The Scrollmap can help you determine the ideal landing page length for maximum conversions.

It will show you how far visitors scroll on your most important webpages. This is a helpful insight when it comes to figuring out where to put your sign-up buttons, forms, and other important calls-to-action.

So what do all the colors mean in our Scrollmap report? What should we take away from it?

There is a common misconception with Scrollmaps.

When looking at a Scrollmap report, many of us assume that the page gets colder as you scroll down. As you go further down the page, more people stop scrolling and exit.

But what about the people that stop and then start scrolling again?
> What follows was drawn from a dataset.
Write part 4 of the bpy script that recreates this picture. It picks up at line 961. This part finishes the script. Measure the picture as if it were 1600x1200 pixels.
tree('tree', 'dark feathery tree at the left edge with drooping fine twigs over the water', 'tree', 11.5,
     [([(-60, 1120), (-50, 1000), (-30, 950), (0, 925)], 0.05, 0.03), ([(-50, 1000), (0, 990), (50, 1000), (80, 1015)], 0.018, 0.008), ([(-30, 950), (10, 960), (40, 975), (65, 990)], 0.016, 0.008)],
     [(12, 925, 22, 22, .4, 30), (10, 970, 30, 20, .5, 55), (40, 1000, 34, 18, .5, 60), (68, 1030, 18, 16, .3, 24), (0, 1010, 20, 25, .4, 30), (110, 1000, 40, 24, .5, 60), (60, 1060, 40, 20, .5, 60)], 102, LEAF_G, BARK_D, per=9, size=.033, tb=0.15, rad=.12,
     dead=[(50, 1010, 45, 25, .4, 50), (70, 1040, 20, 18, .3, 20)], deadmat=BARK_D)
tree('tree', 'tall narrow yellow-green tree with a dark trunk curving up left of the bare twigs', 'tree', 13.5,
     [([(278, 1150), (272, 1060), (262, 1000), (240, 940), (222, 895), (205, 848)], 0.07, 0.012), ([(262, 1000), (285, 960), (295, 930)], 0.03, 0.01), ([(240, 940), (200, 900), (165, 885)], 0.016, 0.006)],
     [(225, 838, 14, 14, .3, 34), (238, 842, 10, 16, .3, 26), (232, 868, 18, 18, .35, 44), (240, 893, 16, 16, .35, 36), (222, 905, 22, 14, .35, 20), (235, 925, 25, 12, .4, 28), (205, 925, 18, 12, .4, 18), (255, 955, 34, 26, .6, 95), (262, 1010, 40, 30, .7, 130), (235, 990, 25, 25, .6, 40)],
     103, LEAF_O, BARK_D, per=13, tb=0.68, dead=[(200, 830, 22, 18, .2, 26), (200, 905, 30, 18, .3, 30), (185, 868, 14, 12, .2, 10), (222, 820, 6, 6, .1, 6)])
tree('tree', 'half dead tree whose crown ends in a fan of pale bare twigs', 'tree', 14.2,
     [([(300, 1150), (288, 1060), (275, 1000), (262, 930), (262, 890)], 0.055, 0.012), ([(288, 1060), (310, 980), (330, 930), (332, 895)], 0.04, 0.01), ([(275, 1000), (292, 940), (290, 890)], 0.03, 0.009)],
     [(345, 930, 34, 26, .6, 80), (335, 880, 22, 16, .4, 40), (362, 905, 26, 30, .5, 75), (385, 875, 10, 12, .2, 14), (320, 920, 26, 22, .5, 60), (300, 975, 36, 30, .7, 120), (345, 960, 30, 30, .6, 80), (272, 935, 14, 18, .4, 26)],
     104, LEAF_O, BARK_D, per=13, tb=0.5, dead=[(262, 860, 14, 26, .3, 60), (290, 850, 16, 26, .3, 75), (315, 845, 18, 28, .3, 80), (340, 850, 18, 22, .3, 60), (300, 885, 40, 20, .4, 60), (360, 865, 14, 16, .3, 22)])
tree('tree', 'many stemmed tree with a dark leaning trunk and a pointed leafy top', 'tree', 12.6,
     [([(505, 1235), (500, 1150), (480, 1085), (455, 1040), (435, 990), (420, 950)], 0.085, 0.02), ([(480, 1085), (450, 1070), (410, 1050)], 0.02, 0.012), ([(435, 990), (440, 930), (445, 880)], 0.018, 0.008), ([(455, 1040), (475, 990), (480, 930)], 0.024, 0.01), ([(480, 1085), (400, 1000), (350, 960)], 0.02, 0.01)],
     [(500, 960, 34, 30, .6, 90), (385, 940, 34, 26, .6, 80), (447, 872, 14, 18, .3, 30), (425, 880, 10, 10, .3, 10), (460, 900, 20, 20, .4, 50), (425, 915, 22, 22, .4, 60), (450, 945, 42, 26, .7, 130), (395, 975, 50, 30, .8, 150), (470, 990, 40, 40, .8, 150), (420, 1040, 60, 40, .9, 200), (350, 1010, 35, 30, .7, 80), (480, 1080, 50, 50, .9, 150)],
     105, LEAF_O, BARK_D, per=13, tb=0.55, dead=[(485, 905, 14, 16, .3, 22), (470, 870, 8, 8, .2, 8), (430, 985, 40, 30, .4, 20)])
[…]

And what about the content that people zip straight past and never look at?

We built the Crazy Egg Scrollmaps to give you these deeper insights.

Instead of seeing only where people drop off on a page, you can also see what they scroll past, when they keep scrolling again, and where they truly start to drop off permanently.

Here are the helpful rules to remember when looking at a Crazy Egg Scrollmap:

  1. White and red spots: people spent time looking at that section. These are the hot and engaging parts of your page.
  2. Blue spots: people mean scrolled past that section or exited the page entirely. These are the cold parts that don't resonate with your visitors.

Impressions are used to show the sections of the page that are viewed the most. A section of the page will receive an impression if a visitor stops scrolling and the section is in the viewable area of the browser.

Often, the area right below the top of your page will have the most amount of views which results in a white band. The reason the section right below the top of the page is white is because it has received more impressions than the top of the page.

Sections lower on the page can be viewed more than sections above it. A section of the page can only receive an impression if the visitor stops scrolling.

If a visitor scrolls past the body of the page and stops at the footer, the body of the page will not receive any impressions but the footer will receive an impression.

What does the Average Fold mean?

The Average Fold shows what the visitor sees - in average - without having to scroll. 

The average fold accounts for scroll interactions on the page. It will change based on how visitors are scrolling on a specific page. 

The average fold is accompanied by the exact pixel value. For example, if it says "763px," this is an indicator of the information that is immediately shown to visitors on your site before they need to scroll to see more. 

This allows you to see where the content renders on your visitors' screen. You can adjust your layout to show important information above the fold. For example, you can place a primary call-to-action above the average fold line.

In addition, the Scrollmap has a mouseover effect, called the "Movable Marker." The Movable Marker allows you to accurately see the data of all impressions on their pages.

This feature appears as the cursor moves up and down the Scrollmap report. The markers indicate where most visitors scroll to so you can adjust the page to keep important items above their desired viewing percentage. For example, let's say there's a Buy Now CTA. If the CTA falls right below the 50% viewed marker, you can move the CTA above that section to target a larger audience.